Word of a new how-should-the-GOP-move-forward group called the National Council for a New America didn't strike me as another attempt by Republicans to moderate their image by forsaking their religious base. At least not initially. After all, the council's members include such outspoken social conservatives as Bobby Jindal, Jeb Bush, and Mitt Romney.

But the Family Research Council, a conservative Christian group, has drawn up a withering critique of the new group, whose agenda eschews talk of values issues, from religious liberty to abortion:

The effort only underscores the Republicans' present identity crisis, as the GOP leadership kicked off the campaign devoid of the values that once caused voters to identify with the party.

The group's priorities, which were unveiled at a pizza parlor press conference, include the economy, health care, education, energy, and national security. Notice anything conspicuously absent? Former Gov. Jeb Bush explained the values void by saying it was time for the GOP to give up its "nostalgia" for Reagan-era ideas and look forward to new "relevant" ideas. (Yes, because that worked so well for Republicans in 2006 and 2008!) Bush ignored the fact that abandoning the array of principles that Reagan espoused is exactly what got the GOP into this mess. No one is suggesting that we try living in the past, but President Reagan's principles are the ones that guided our nation from its very inception. Turning away from those fundamental truths would be a death knell for the GOP as little would be left to distinguish the Republicans from the Democrats.

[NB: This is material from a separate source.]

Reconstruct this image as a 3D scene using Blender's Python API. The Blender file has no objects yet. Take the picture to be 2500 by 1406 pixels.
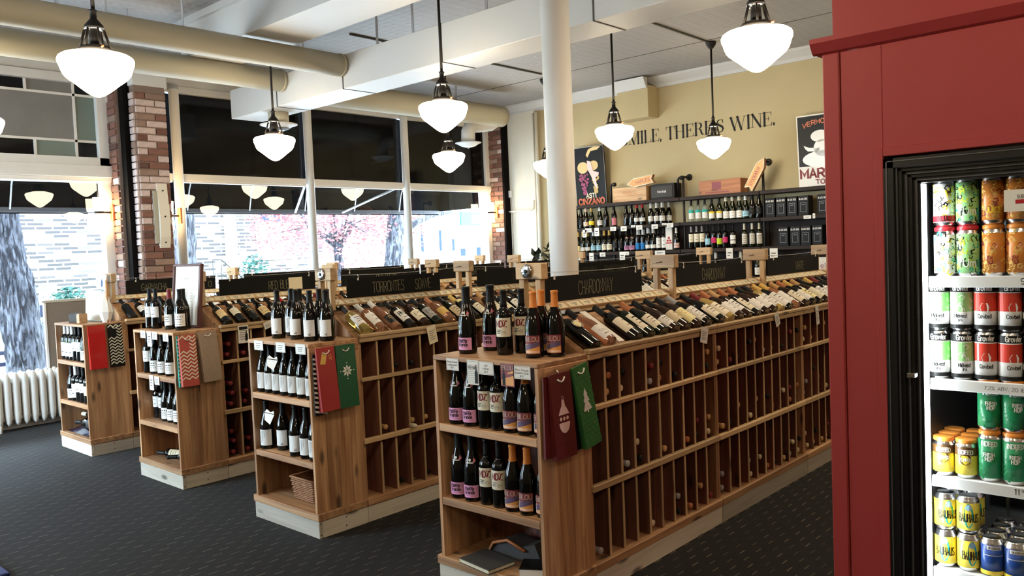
import bpy, math, random
from mathutils import Vector, Matrix
random.seed(7)
S = bpy.context.scene
COL = S.collection
PI = math.pi

# ---------------------------------------------------------------- camera, world, exposure
cam_d = bpy.data.cameras.new('camera'); cam = bpy.data.objects.new('camera', cam_d); COL.objects.link(cam)
cam_d.sensor_width = 36.0; cam_d.lens = 1987.1 / 2500 * 36.0; cam_d.clip_start = .05; cam_d.clip_end = 200
def cam_axes(yaw, pit, rol):
    f = Vector((-math.sin(yaw) * math.cos(pit), math.cos(yaw) * math.cos(pit), math.sin(pit)))
    r = Vector((math.cos(yaw), math.sin(yaw), 0)); u = r.cross(f)
    c, s = math.cos(rol), math.sin(rol)
    return c * r + s * u, -s * r + c * u, f
r_, u_, f_ = cam_axes(.740033, -.048760, -.041592)
cam.matrix_world = Matrix(((r_.x, u_.x, -f_.x, 0), (r_.y, u_.y, -f_.y, 0), (r_.z, u_.z, -f_.z, 1.6), (0, 0, 0, 1)))
S.camera = cam
w = bpy.data.worlds.new('overcast_sky'); S.world = w; w.use_nodes = True
bg = w.node_tree.nodes['Background']; bg.inputs[0].default_value = (.69, .84, 1.0, 1); bg.inputs[1].default_value = 8.0
S.view_settings.view_transform = 'Standard'; S.view_settings.look = 'None'
S.view_settings.exposure = 2.0; S.view_settings.gamma = 1.0; S.view_settings.use_curve_mapping = False
S.cycles.max_bounces = 7; S.cycles.diffuse_bounces = 4; S.cycles.glossy_bounces = 4
S.cycles.transmission_bounces = 5; S.cycles.transparent_max_bounces = 10
S.cycles.caustics_reflective = False; S.cycles.caustics_refractive = False
S.cycles.sample_clamp_indirect = 6.0
S.cycles.use_denoising = True
LAMP = 8.0            # radiance of the pendant globes

# ---------------------------------------------------------------- materials
MATS = {}
def new_mat(name):
    m = bpy.data.materials.new(name); m.use_nodes = True; MATS[name] = m
    nt = m.node_tree; return m, nt, nt.nodes['Principled BSDF']
def N(nt, kind, **kw):
    n = nt.nodes.new(kind)
    for k, v in kw.items(): setattr(n, k, v)
    return n
def mat(name, col, rough=.5, metal=0., noise=0., scale=8., bump=0., spec=.5, coat=0., sheen=0., trans=0., emit=None, es=0., alpha=1.):
    m, nt, b = new_mat(name)
    b.inputs['Base Color'].default_value = (*col, 1); b.inputs['Roughness'].default_value = rough
    b.inputs['Metallic'].default_value = metal; b.inputs['Specular IOR Level'].default_value = spec
    b.inputs['Coat Weight'].default_value = coat; b.inputs['Sheen Weight'].default_value = sheen
    b.inputs['Transmission Weight'].default_value = trans
    b.inputs['Alpha'].default_value = alpha
    if emit: b.inputs['Emission Color'].default_value = (*emit, 1); b.inputs['Emission Strength'].default_value = es
    if noise or bump:
        tc = N(nt, 'ShaderNodeTexCoord'); nz = N(nt, 'ShaderNodeTexNoise'); nz.inputs['Scale'].default_value = scale
        nz.inputs['Detail'].default_value = 4
        nt.links.new(tc.outputs['Object'], nz.inputs['Vector'])
        if noise:
            mx = N(nt, 'ShaderNodeMix', data_type='RGBA'); nt.links.new(nz.outputs['Fac'], mx.inputs['Factor'])
            mx.inputs['A'].default_value = (*[c * (1 - noise) for c in col], 1); mx.inputs['B'].default_value = (*[min(1, c * (1 + noise)) for c in col], 1)
            nt.links.new(mx.outputs['Result'], b.inputs['Base Color'])
        if bump:
            bp = N(nt, 'ShaderNodeBump'); bp.inputs['Strength'].default_value = bump; bp.inputs['Distance'].default_value = .01
            nt.links.new(nz.outputs['Fac'], bp.inputs['Height']); nt.links.new(bp.outputs['Normal'], b.inputs['Normal'])
    return m
def wood(name, axis, dark, light, rough=.55):
    m, nt, b = new_mat(name)
    tc = N(nt, 'ShaderNodeTexCoord'); oi = N(nt, 'ShaderNodeObjectInfo'); sc = N(nt, 'ShaderNodeVectorMath', operation='MULTIPLY_ADD')
    nt.links.new(oi.outputs['Random'], sc.inputs[0]); sc.inputs[1].default_value = (7, 11, 13); nt.links.new(tc.outputs['Object'], sc.inputs[2])
    mp = N(nt, 'ShaderNodeMapping'); s = [30, 30, 30]; s['xyz'.index(axis)] = 1.6
    mp.inputs['Scale'].default_value = s; nt.links.new(sc.outputs[0], mp.inputs['Vector'])
    nz = N(nt, 'ShaderNodeTexNoise'); nz.inputs['Scale'].default_value = 1.0; nz.inputs['Detail'].default_value = 5; nz.inputs['Distortion'].default_value = .6
    nt.links.new(mp.outputs[0], nz.inputs['Vector'])
    cr = N(nt, 'ShaderNodeValToRGB'); cr.color_ramp.elements[0].position = .3; cr.color_ramp.elements[1].position = .68
    cr.color_ramp.elements[0].color = (*dark, 1); cr.color_ramp.elements[1].color = (*light, 1)
    nt.links.new(nz.outputs['Fac'], cr.inputs[0])
    # knots
    mk = N(nt, 'ShaderNodeMapping'); s2 = [9, 9, 9]; s2['xyz'.index(axis)] = 3.2; mk.inputs['Scale'].default_value = s2
    nt.links.new(sc.outputs[0], mk.inputs['Vector'])
    vo = N(nt, 'ShaderNodeTexVoronoi'); vo.inputs['Scale'].default_value = 1.0; nt.links.new(mk.outputs[0], vo.inputs['Vector'])
    kr = N(nt, 'ShaderNodeValToRGB'); kr.color_ramp.elements[0].position = .09; kr.color_ramp.elements[1].position = .20
    kr.color_ramp.elements[0].color = (.25, .25, .25, 1); kr.color_ramp.elements[1].color = (1, 1, 1, 1)
    nt.links.new(vo.outputs['Distance'], kr.inputs[0])
    mu = N(nt, 'ShaderNodeMix', data_type='RGBA', blend_type='MULTIPLY'); mu.inputs['Factor'].default_value = 1
    nt.links.new(cr.outputs[0], mu.inputs['A']); nt.links.new(kr.outputs[0], mu.inputs['B'])
    hv = N(nt, 'ShaderNodeHueSaturation'); mr = N(nt, 'ShaderNodeMapRange'); mr.inputs['To Min'].default_value = .66; mr.inputs['To Max'].default_value = 1.18
    nt.links.new(oi.outputs['Random'], mr.inputs['Value']); nt.links.new(mr.outputs[0], hv.inputs['Value'])
    nt.links.new(mu.outputs['Result'], hv.inputs['Color']); nt.links.new(hv.outputs[0], b.inputs['Base Color'])
    b.inputs['Roughness'].default_value = rough
    bp = N(nt, 'ShaderNodeBump'); bp.inputs['Strength'].default_value = .12; bp.inputs['Distance'].default_value = .004
    nt.links.new(nz.outputs['Fac'], bp.inputs['Height']); nt.links.new(bp.outputs['Normal'], b.inputs['Normal'])
    return m
for ax in 'xyz':
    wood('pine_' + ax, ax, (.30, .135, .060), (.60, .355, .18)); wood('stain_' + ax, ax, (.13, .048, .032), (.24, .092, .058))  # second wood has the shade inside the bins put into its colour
    wood('light_' + ax, ax, (.44, .28, .14), (.66, .46, .25))
    wood('raw_' + ax, ax, (.52, .46, .37), (.66, .60, .50), .7)
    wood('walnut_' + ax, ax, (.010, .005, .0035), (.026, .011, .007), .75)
wood('crate_wood', 'x', (.40, .22, .10), (.60, .38, .2))
wood('crate_red', 'x', (.26, .09, .035), (.42, .17, .07))
mat('bottle_black', (.003, .0032, .003), .05, spec=.5)
mat('bottle_green', (.004, .008, .003), .05, spec=.5)
mat('bottle_brown', (.022, .008, .003), .05, spec=.5)
mat('glass_rose', (.80, .38, .20), .04, trans=.75)
mat('glass_gold', (.85, .70, .20), .04, trans=.75)
mat('glass_clear', (.75, .85, .78), .03, trans=.85)
mat('glass_champ', (.70, .52, .18), .05, trans=.4)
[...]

Too many Republicans leaders are running scared on the claims of the Left and the media that social conservatism is a dead-end for the GOP. If that were the case, why are pro-family leaders like Mike Huckabee creating such excitement in the conservative base? The Republican establishment doesn't draw a crowd. Governor Sarah Palin does. Also, take a look at the recent Pew Research poll, which showed overall support for abortion in America has dropped eight percentage points in the last year and support for it among moderate and liberal Republicans has dropped a whopping 24%. Based on that, how can the GOP suggest that life is a losing issue? If there were a road sign for the GOP on this new journey, it would read: Welcome to the wilderness. You're going to be there for awhile.

This raises the stock of would-be GOP standard-bearers Huckabee, Palin, and Newt Gingrich—all of whom are unattached to this project—in the eyes of religious conservatives.